Mobiliser de nouvelles forces et/ou faire de nouveaux adhérents (au PCF ou au « front de gauche » ?) et se doter d'un projet partagé… approfondir le débat… ça manque quand même sacrément de contenu pour donner envie !
Le « congrès d'étape » de juin dont l'existence est essentiellement calée sur le remplacement de Marie-George BUFFET à la direction nationale par Pierre LAURENT peut-il être le lieu et le moment du débat d'idées déterminant des axes d'un projet mobilisateur à gauche ? Avec une préparation bâclée en quelques semaines, à peine sortis des régionales, déjà dans les cantonales et avec les présidentielles en point de mire, comment les communistes peuvent-ils échapper à la dictature de la stratégie et de la tactique électorale (front de gauche) sur le ré enrichissement idéologique de leur ligne politique ?
Le risque est grand qu'en brandissant le hochet « front de gauche » comme suffisant à la propagation du bruit de la prochaine défaite de la droite on ne fasse que renforcer le courant réformiste du PS comme aux dernières régionales.

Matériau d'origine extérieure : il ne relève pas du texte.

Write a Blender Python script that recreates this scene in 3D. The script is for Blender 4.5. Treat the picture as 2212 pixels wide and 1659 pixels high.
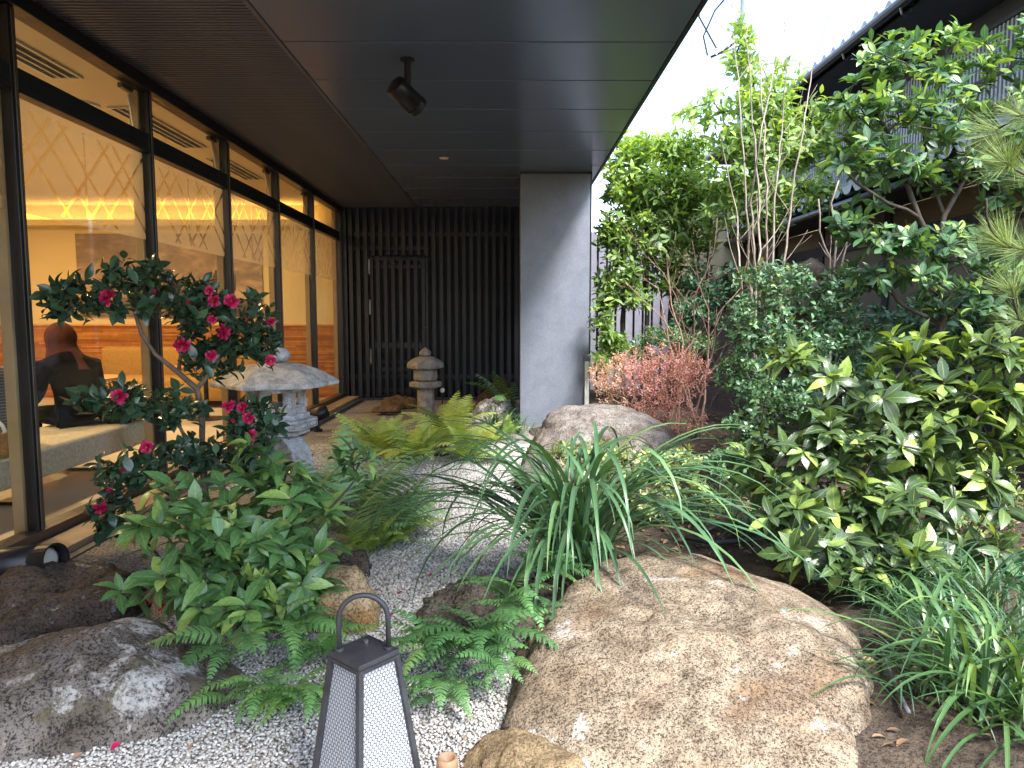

C'est d'une autre ambition que les communistes ont besoin ; moteur de rassemblement, oui comme ils l'ont toujours été dans les moments cruciaux de notre histoire, mais pourquoi, pour aller où et faire quoi, avec qui ?
Quant aux départs annoncés de « grands noms » parisiens du PCF les communistes méritent des explications claires sur les positions des uns et des autres. Il n'est ni juste ni bon de se contenter de confondre Patrick Braouezec et Lucien Sève dans le même « votre place est dans ce débat ». Tout comme il est problématique d'entretenir nombre d'organisations parallèles dans lesquelles les divergences s'organisent et se confortent, (voir l'ANECR par exemple qui, sous couvert de la légitimité des élus conserverait celles et ceux qui quitteraient l'organisation du parti tout en accueillant celles et ceux qui ont toujours refusé d'y adhérer).
Il nous faut des idées pour nourrir notre idéal et le faire partager.